«Senza la fede ereditata da mia madre, non sarei Pupi Avati»
di Benedetta Frigerio
Intervista a tutto campo al grande regista
“Sapere educare. Affettività, sessualità e bellezza” è il titolo di un convengo che si terrà a Roma dal 7 all’8 marzo e che spiegherà a rappresentanti di enti scolastici, associazioni culturali, istituti e realtà impegnate nel campo dell’istruzione e della ricerca cosa significa educare. Cosa ci fa il regista cinematografico Pupi Avati fra gli ospiti? «Darò il mio contributo dicendo cos’è la famiglia», spiega a tempi.it. «Perché sono sposato da 50 anni e credo lo possa dire solo chi ne ha costruita una per tutta la vita».
- Lei ha scritto un’autobiografia (La grande invenzione, Rizzoli) che è tutta giocata sulla ricerca del proprio volto attraverso quello dei suoi antenati.
Perché?
Nell’arco di oltre 75 anni credo di aver maturato una conoscenza sufficiente per dire che i legami e le figure che mi hanno preceduto e introdotto alla vita sono fondamentali. I millenni passati confermano questo percorso per ognuno di noi: un uomo per crescere deve sapere da dove viene e deve imparare da qualcuno come si fa a vivere. Sopratutto, a un bambino servono una madre e un padre con i loro ruoli e doveri diversi, che, contrariamente a quanto si sente dire, non si devono scambiare, ma – semmai – completare.
Eppure, anche fatta salva la presenza di una madre e un padre, si pensa che non ci sia nulla di male nell’inversione di ruoli o che sia, addirittura, auspicabile.
Il padre è quello con cui il figlio si paragona, ma questa figura, nelle sue caratteristiche, è sempre più sminuita e debosciata. I padri non sono più padri. Le famiglie poi fanno un figlio a testa, con una media italiana di 1,3 bambini a nucleo, che è un modo di generare egoistico. Le nostre sono famiglie asfittiche, senza fratelli, cugini, zii, nonni per casa. Che solitudine! L’unica cosa che si aggiunge sono membri esterni che si palesano al fianco dei genitori separati e a cui i figli, poveretti, si dovrebbero pure affezionare. E poi ci lamentiamo se le nuove generazioni sono insicure e instabili. Manca loro il terreno del “per sempre” su cui appoggiare i piedi per immaginare un futuro da costruire.

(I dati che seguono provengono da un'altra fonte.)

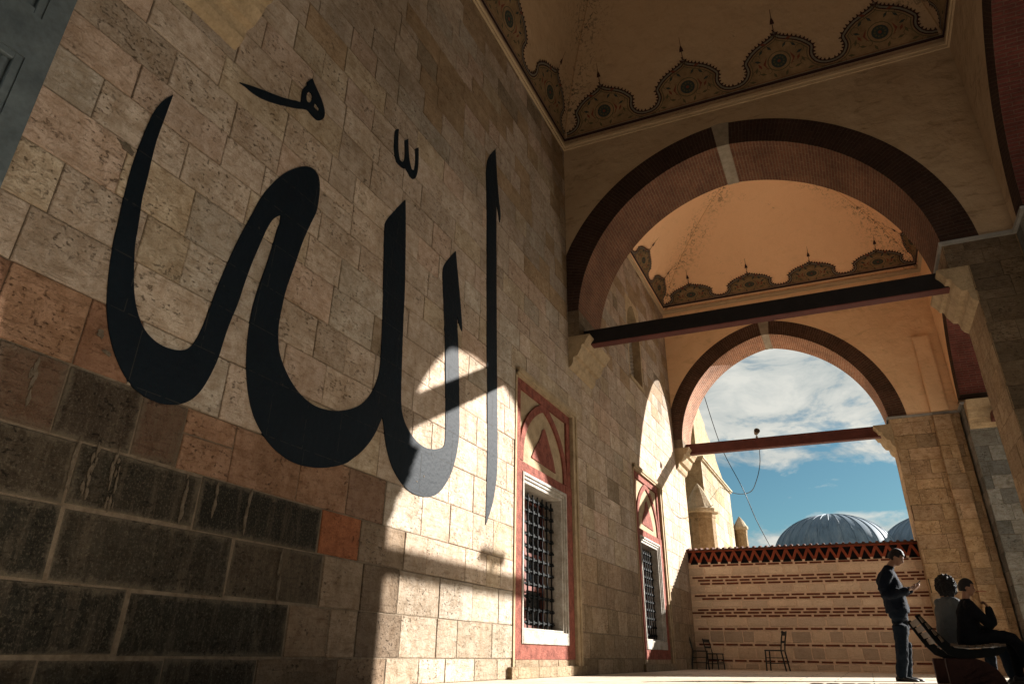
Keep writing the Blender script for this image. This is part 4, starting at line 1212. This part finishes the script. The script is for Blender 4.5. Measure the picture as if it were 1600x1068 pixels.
bm = bmesh.new(); prism(bm, [(27.3, FZ), (27.3, 5.6), (29.0, 5.1), (31.5, 4.6), (31.5, FZ)], lambda a, b, d: (d, a, b), -6.5, -4.1)
plain_tone(bm, (0.46, 0.37, 0.24)); o = obj('wing_wall', bm, M_STONE, back); o.data.transform(Matrix.Translation(-back.location))
bm = bmesh.new(); box(bm, -6.5, -4.03, 27.35, 31.55, 3.2, 3.3); o = obj('cornice', bm, M_CONSOLE, back); o.data.transform(Matrix.Translation(-back.location))

# ------------------------------------------------------------------ added unseen building that keeps sky light off the near bays
blocker = thing('shade_building', 'added unseen stone building that shades the near bays, right of the picture', 'building', (13, -3, FZ))
rb = random.Random(8)
hw_ = [(-12+i*3.3, -12+i*3.3+1.1, z, z+1.7) for i in range(6) for z in (1.0, 4.6)]
bm = bmesh.new()
for (a_, b_, c_, d_) in cut_rects((-14, 8.2, FZ, 8.0), hw_): box(bm, 10.02, 10.6, a_, b_, c_, d_)
box(bm, 10.6, 16, -14, 8.2, FZ, 8.0)
ashlar(bm, lambda u, v, d: (10.02-d, u, v), -14, 8.2, frange(FZ, 8.0, .4, rb, .02), rb, lambda u, v, r: ((.30*r.uniform(.8, 1.1), .24, .17), .006, .006), .5, .9, hw_)
plain_tone(bm, (.26, .21, .15)); o = obj('wall', bm, M_STONE, blocker); o.data.transform(Matrix.Translation(-blocker.location))
bm = bmesh.new(); box(bm, 9.8, 16.2, -14.2, 8.4, 8.0, 8.25); o = obj('cornice', bm, M_CONSOLE, blocker); o.data.transform(Matrix.Translation(-blocker.location))
for (a_, b_, c_, d_) in hw_:
    bm = bmesh.new(); box(bm, 10.3, 10.34, a_, b_, c_, d_)
    for k in range(4): tube(bm, [(10.2, a_+.22+k*.22, c_), (10.2, a_+.22+k*.22, d_)], .015, 6)
    o = obj('window', bm, M_GLASS, blocker); o.data.transform(Matrix.Translation(-blocker.location))

# ------------------------------------------------------------------ lead domes
def dome(x, y, zt, R, label, squash=0.78):
    h = R*squash; zb = zt-h
    D = thing('lead_dome', label, 'dome', (x, y, FZ), group='grey lead domes behind the wall')
    bm = bmesh.new(); lathe(bm, [(R*1.06, 0), (R*1.06, zb-FZ-.3), (R*1.12, zb-FZ-.25), (R*1.12, zb-FZ)], 24)
    plain_tone(bm, (0.36, 0.28, 0.19)); obj('drum', bm, M_STONE, D)
    bm = bmesh.new()
    prof = [(R*1.03*math.cos(a*math.pi/2/20), zb-FZ+h*math.sin(a*math.pi/2/20)) for a in range(21)]; prof[-1] = (0.02, zb-FZ+h)
    lathe(bm, prof, 64, uv=True)
    shell = obj('lead_shell', bm, M_LEAD, D, smooth=True)
    bm = bmesh.new()
    for k in range(32):
        a = k*math.pi/16
        tube(bm, [(math.cos(a)*(r+.015), math.sin(a)*(r+.015), z) for r, z in prof[:-2]], 0.035, 5)
    o = obj('seam_ribs', bm, M_LEAD, shell)
    bm = bmesh.new(); lathe(bm, [(0.35, zb-FZ+h-.05), (0.22, zb-FZ+h+.08), (.02, zb-FZ+h+.15)], 12); obj('finial_cap', bm, M_LEAD, D)
dome(-1.05, 62, 10.7, 4.45, 'large ribbed lead dome rising behind the striped wall against the sky', 0.72)
dome(7.05, 66, 11.0, 4.75, 'second lead dome mostly hidden by the right pier', 0.72)

# ------------------------------------------------------------------ cables and lamps
M_CABLE = simple('black_cable', (0.02, 0.02, 0.025), .6)
def spline(P, n=8):
    P = [Vector(p) for p in P]; R = []
    for i in range(len(P)-1):
        a, b, c, d = P[max(i-1, 0)], P[i], P[i+1], P[min(i+2, len(P)-1)]
        for j in range(n):
            t = j/n
            R.append(0.5*((2*b)+(c-a)*t+(2*a-5*b+4*c-d)*t*t+(3*b-a-3*c+d)*t**3))
    R.append(P[-1]); return R
def cable(label, P, base):
    bm = bmesh.new(); tube(bm, [Vector(p)-Vector(base) for p in spline(P)], 0.011, 6)
    o = obj('hanging_cable', bm, M_CABLE); o.location = base; tag(o, label, 'cable')
cable('long black cable slanting across the sky down to the striped wall', [(-3.3, 19.75, 8.1), (-3.14, 19.8, 7.07), (-2.84, 19.85, 5.54), (-2.41, 19.88, 4.34), (-2.15, 19.7, 3.45), (-1.84, 19.45, 2.63)], (-1.84, 19.45, 2.6))
cable('short black cable looping from the lamp on the tie beam to the stone wing', [(-1.74, 19.12, 5.17), (-1.80, 19.3, 4.82), (-1.98, 19.6, 4.45), (-2.3, 20.6, 4.36), (-2.95, 22.5, 4.75), (-3.75, 24.8, 5.5)], (-1.74, 19.12, 5.12))
def lamp(label, loc, rz):
    L = thing('floodlight', label, 'lamp', loc, rz)
    bm = bmesh.new(); tube(bm, [(0, 0, 0), (0, 0, .05)], .035, 10); bar(bm, (0, 0, .04), (0.02, 0, .13), .02, .02, (0, 1, 0)); obj('bracket', bm, M_STRING, L)
    bm = bmesh.new(); tube(bm, [(-.06, 0, .14), (0, 0, .15), (.06, 0, .17), (.10, 0, .18)], [.045, .06, .075, .08], 14); obj('lamp_head', bm, M_KEY, L)
    bm = bmesh.new(); tube(bm, [(.10, 0, .18), (.104, 0, .181)], .066, 14); obj('lens', bm, M_GLASS, L)
lamp('small round spotlight perched on the dark red tie beam', (-1.74, 18.93-0.02, 5.445), math.radians(-70))

# ------------------------------------------------------------------ wooden chairs by the low wall
M_WOODD = simple('dark_stained_wood', (0.020, 0.018, 0.016), 0.55, .4, var=.5, sc=8)
def chair(label, loc, rz, s=1.0):
    A = thing('wooden_chair', label, 'chair', loc, rz, 'dark wooden chairs by the low wall')
    def P(name, bm): obj(name, bm, M_WOODD, A)
    w = .20*s
    bm = bmesh.new(); box(bm, -w, w, -w, w, .42*s, .45*s); bmesh.ops.bevel(bm, geom=bm.edges[:], offset=.006, segments=1, affect='EDGES'); P('seat', bm)
    for x, y in ((1, 1), (1, -1), (-1, 1), (-1, -1)):
        bm = bmesh.new(); t = x*(w-.02)
        if x < 0: tube(bm, [(t-.06*s, y*(w-.02), 0), (t, y*(w-.02), .42*s)], .018*s, 8)
        else: tube(bm, [(t+.02*s, y*(w-.02), 0), (t, y*(w-.02), .42*s)], .017*s, 8)
        P('leg', bm)
    for y in (-1, 1):
        bm = bmesh.new(); tube(bm, [(-w+.02, y*(w-.02), .44*s), (-w-.02, y*(w-.02), .66*s), (-w-.07*s, y*(w-.02), .86*s)], .016*s, 8); P('back_post', bm)
    for z, h in ((.80, .09), (.62, .05)):
        xx = -w-.05*s if z > .7 else -w-.012*s
        bm = bmesh.new(); box(bm, xx-.012, xx+.012, -w+.02, w-.02, (z-h/2)*s, (z+h/2)*s); P('back_rail', bm)
    for z in (.16, .28):
        for y in (-1, 1): bm = bmesh.new(); tube(bm, [(-w+.0, y*(w-.02), z*s), (w-.02, y*(w-.02), z*s)], .009, 6); P('stretcher', bm)
    bm = bmesh.new(); tube(bm, [(w-.02, -w, .2*s), (w-.02, w, .2*s)], .009, 6); P('stretcher', bm)
chair('dark wooden chair standing alone at the middle of the striped wall', (-1.98, 18.45, FZ), math.radians(172))
chair('dark wooden chair in the left corner turned to the right', (-3.72, 18.35, FZ), math.radians(12), .93)
chair('dark wooden chair tucked behind the corner chair', (-3.42, 18.62, FZ), math.radians(-20), .80)

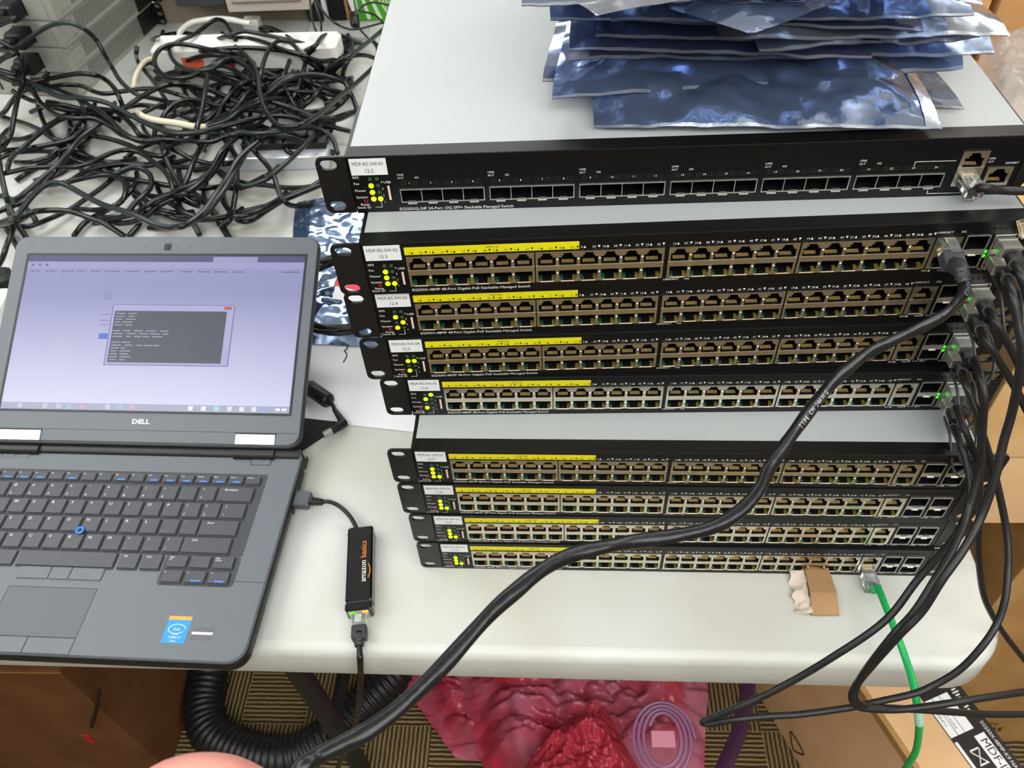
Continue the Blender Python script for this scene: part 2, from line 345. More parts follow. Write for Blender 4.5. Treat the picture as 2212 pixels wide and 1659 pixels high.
def jack_mb(up, w=11.8):
    """the inside of one jack; origin at its centre line, z from the block's base"""
    mb = MB(); x = w/2; D = 13.
    z0, z1 = (20.8, 31.2) if up else (7.4, 16.4)
    a, b = (-x-.25, x+.25)
    mb.add([(a, 0, z0), (b, 0, z0), (b, D, z0), (a, D, z0)], [(0, 1, 2, 3)]); mb.add([(a, 0, z1), (b, 0, z1), (b, D, z1), (a, D, z1)], [(3, 2, 1, 0)])
    mb.add([(a, 0, z0), (a, D, z0), (a, D, z1), (a, 0, z1)], [(0, 1, 2, 3)]); mb.add([(b, 0, z0), (b, D, z0), (b, D, z1), (b, 0, z1)], [(3, 2, 1, 0)])
    mb.add([(a, D, z0), (b, D, z0), (b, D, z1), (a, D, z1)], [(0, 1, 2, 3)])
    if up:
        for k in range(8):
            px = -3.6+k*1.02
            mb.add([(px-.3, 1.6, z0+.35), (px+.3, 1.6, z0+.35), (px+.3, 4.3, z0+1.1), (px-.3, 4.3, z0+1.1), (px+.2, 4.6, z0+.2), (px-.2, 4.6, z0+.2)], [(0, 1, 2, 3), (3, 2, 4, 5)], 1)
        mb.box(a, -3.6, .6, 9, z1-2.6, z1, 4); mb.box(3.6, b, .6, 9, z1-2.6, z1, 4)
    else:
        mb.box(a+.4, -3.2, .3, 3.5, z0+.2, z0+1.9, 2); mb.box(3.2, b-.4, .3, 3.5, z0+.2, z0+1.9, 3)
        mb.box(-3.2, 3.2, 1.5, 9, z0, z0+.5, 0)
    return mb
M_step = mat('jack_step', (120, 118, 112), .35, .7)
ME['jack_u'] = jack_mb(True).data('network_port', [M_cavity, M_gold, M_pipeG, M_pipeY, M_step], fix=False); ME['jack_d'] = jack_mb(False).data('network_port', [M_cavity, M_gold, M_pipeG, M_pipeY, M_step], fix=False)
def jack_hole(cx, up, w=11.8):
    x = w/2
    if up: return [(cx-x, 20.8), (cx+x, 20.8), (cx+x, 27.6), (cx+3.9, 27.6), (cx+3.9, 29.3), (cx+2.8, 29.3), (cx+2.8, 31.1), (cx-2.8, 31.1), (cx-2.8, 29.3), (cx-3.9, 29.3), (cx-3.9, 27.6), (cx-x, 27.6)]
    return [(cx-x, 16.4), (cx-x, 9.3), (cx-4.4, 7.6), (cx+4.4, 7.6), (cx+x, 9.3), (cx+x, 16.4)]
def jack_block(n, pitch, w, zlo=6.6, zhi=31.9):
    loops = [[(0, zlo), (w, zlo), (w, zhi), (0, zhi)]]
    for k in range(n):
        cx = w/2+(k-(n-1)/2)*pitch; loops += [jack_hole(cx, True), jack_hole(cx, False)]
    mb = fill2d(loops, .7); mb.v = [(a, b-.45, c) for a, b, c in mb.v]
    mb.box(0, w, -.95, -.3, zhi-.1, zhi+.55)                      # the folded top lip that catches the light
    mb.box(0, w, -.9, -.4, 20.15, 20.75)
    for k in range(n):
        cx = w/2+(k-(n-1)/2)*pitch; mb.box(cx-4.6, cx+4.6, -1., -.35, zlo-.1, zlo+.5)
        if k:
            for zc in (24.2, 12.5): mb.mesh(MB().rbox(-.75, .75, -.5, .5, -2.2, 2.2, .5, .4, 2), Matrix.Translation((cx-pitch/2, -.9, zc)))
    return mb
ME['block12'] = jack_block(6, 14.1, 85.4).data('port_block', M_tin); ME['block2'] = jack_block(1, 14., 16.6).data('uplink_port_block', M_tin)
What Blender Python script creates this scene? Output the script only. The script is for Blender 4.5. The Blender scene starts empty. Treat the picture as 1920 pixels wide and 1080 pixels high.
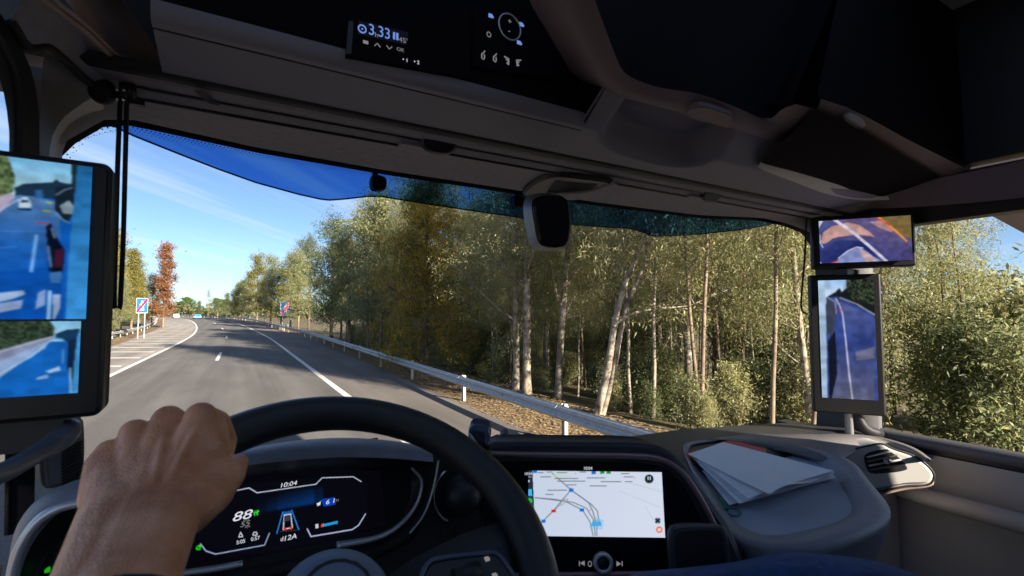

Lei racconta che suo padre, con cui non ebbe un rapporto idilliaco, morì quando aveva 12 anni. E, sebbene sua madre non le abbia mai fatto mancare nulla, lei scrive: «Se solo avessi avuto la fortuna di crescere con lui…». Perché?
Una madre si riesce a ricattare, con lei si vive una sorta di corsia preferenziale necessaria, ma che non ha nulla a che vedere con quello che può offrire la figura paterna. Il padre entra in gioco dopo la madre, quando ti devi paragonare con il mondo esterno, perché è lui che ti insegna come affrontarlo. Anche se è morto, io so chi è mio padre con cui paragonarmi. Contrariamente a mia madre era severo, rude, meno consolatorio. Ma di questa figura ho nostalgia da quando ho 30 anni: ho fatto più di 45 film e vorrei sapere che pensa di ciò che faccio. Vorrei dirgli: «Papà, ho fatto il lavoro che avresti voluto fare tu. Ci sono riuscito! Hai visto?». Ecco come influisce un padre…
Lei ha ereditato la fede da sua madre. Perché non la ritiene un fardello imposto da una donna che per allevare i suoi figli non si risposò e che crebbe in un mondo cattolico in cui si sopportavano ancora i tradimenti dei mariti?
Le donne dell’Italia del mio passato soffrivano e non penso sia giusto. Però valutavano bene il prezzo della loro sofferenza: la mettevano sul tavolo della felicità dei figli e capivano che valeva la pena pagarla. Era un sacrificio fatto per amore. È ovvio che in un mondo dove esistono solo i diritti e non i doveri tutto ciò può apparire folle, fatto sta che le famiglie erano più forti di quelle odierne. Ora, dopo il primo incidente, mollano tutto, indebolendo i figli. Quindi la fede di mia madre è un dono. Perché è un dono avere davanti una donna come lei che ha confidato tutta la vita nella provvidenza. Per lei, nulla era impossibile a Dio e non si è mai fermata di fronte alle difficoltà. Questo ti permette davanti a una serata deprimente, di alzarti, lavarti la faccia e ricominciare di nuovo. Il mio mestiere è rischioso e so che, senza la fede ereditata da mia madre, non sarei Pupi Avati.